In Canada, the mobilization of advocacy has intensified as well following the announcement of the RWCHR’s ‘Nelson Mandela’ International Political Prisoner Advocacy Project. At Queen’s University in Kingston, Ontario, students and professors have published a public letter supporting Nasrin Sotoudeh’s nomination for an honorary doctorate, a measure intended to recognize her fight for justice in Iran while shining a spotlight on her unjust and unlawful imprisonment. The advocacy at Queen’s University, and Nasrin’s pain and plight more generally, was highlighted in an Op-Ed penned by Senator Marilou McPhedran, Chair of the Raoul Wallenberg All-Party Parliamentary Caucus for Human Rights who has adopted Nasrin Sotoudeh’s case and cause as part of the Advocacy Project. In October, RWCHR Chair and Founder Irwin Cotler also published an Op-Ed shattering the silence and sounding the alarm, calling for Nasrin’s immediate release.

Nasrin Sotoudeh poses for a photo with her husband, Reza Khandan, her son, Nima, and her daughter, Mehraveh, at their home in Tehran on Sept. 18, 2013.

Nasrin Sotoudeh poses for a photo with her husband, Reza Khandan, her son, Nima, and her daughter, Mehraveh, at their home in Tehran on Sept. 18, 2013.

About Nasrin Sotoudeh

“Nasrin Sotoudeh [is] the lawyer so many of us human rights defenders in Iran would call when our government harassed us or put one of us, or one of our family members, in jail,” explained Nobel Laureate and one of Nasrin’s former clients, Shirin Ebadi. Indeed, in the words of RWCHR Chair Irwin Cotler, “Sotoudeh is both the embodiment of the struggle for human rights in Iran, as well as the symbol of the Iranian regime’s massive domestic repression. She represents — both legally and figuratively — the hundreds of Iranian citizens imprisoned and imperiled, tortured and tormented, for nothing other than exercising their fundamental rights to freedom of expression and human dignity.”

Indeed, Nasrin’s courage and commitment to justice in the face of persistent and pervasive injustices has touched the lives of all Iranian people, especially the women, children, journalists and religious minorities she has dedicated her life to defending. 

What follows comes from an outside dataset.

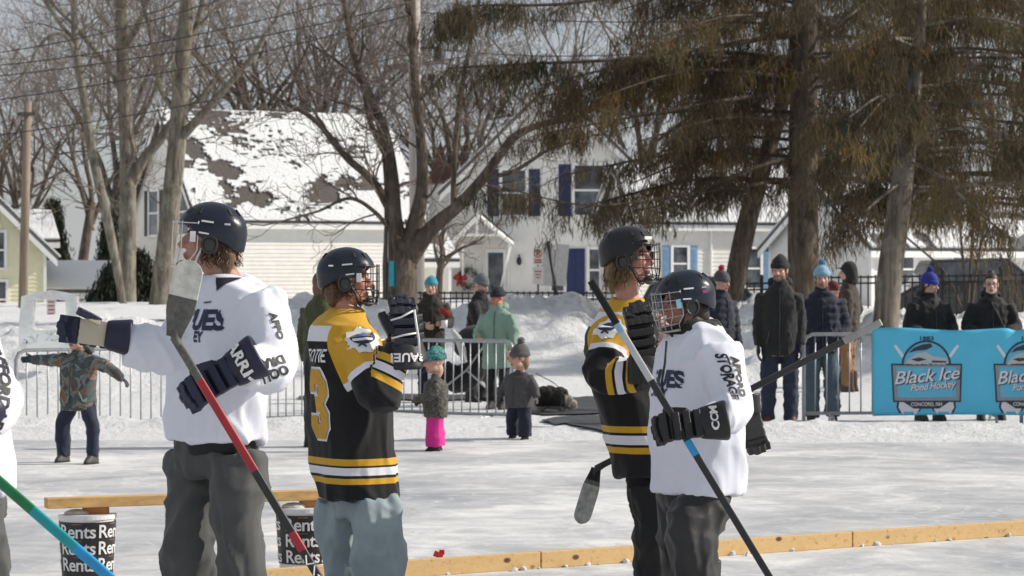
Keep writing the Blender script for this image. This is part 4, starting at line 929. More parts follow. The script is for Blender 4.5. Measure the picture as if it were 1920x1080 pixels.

In 2009 following the farcical and fraudulent Iranian elections, Nasrin was handed an eleven-year prison sentence for being one of the only lawyers courageous enough to defend the brave activists and dissidents that took took part in the Green Movement protests. Thankfully, the mobilization of international advocacy — which included York University awarding her an honorary doctorate in 2012 — secured Nasrin’s early release from prison in 2013. Following her release, Nasrin has marched on. This summer, she defended the ‘Girls of Revolution Street’ who were arrested for publicly removing their headscarves in defiance of the compulsory hijab dress code, and organized a sit-in to protest recent restrictions on defendants’ ability to hire independent lawyers. 

For this, Nasrin has been once again unjustly imprisoned in the notorious Evin Prison. Since, her family has been singled-out and targeted for persecution and prosecution: her husband, civil rights activist Reza Khandan, was detained and charged on fabricated charges and her children have been denied the right to visitation. While the internationalization and intensification of advocacy marks an important step in terminating this unjust victimization, we must continue to stand in solidarity with Nasrin, her family, and all other unjustly imprisoned human rights defenders in Iran, not relenting until they are freed.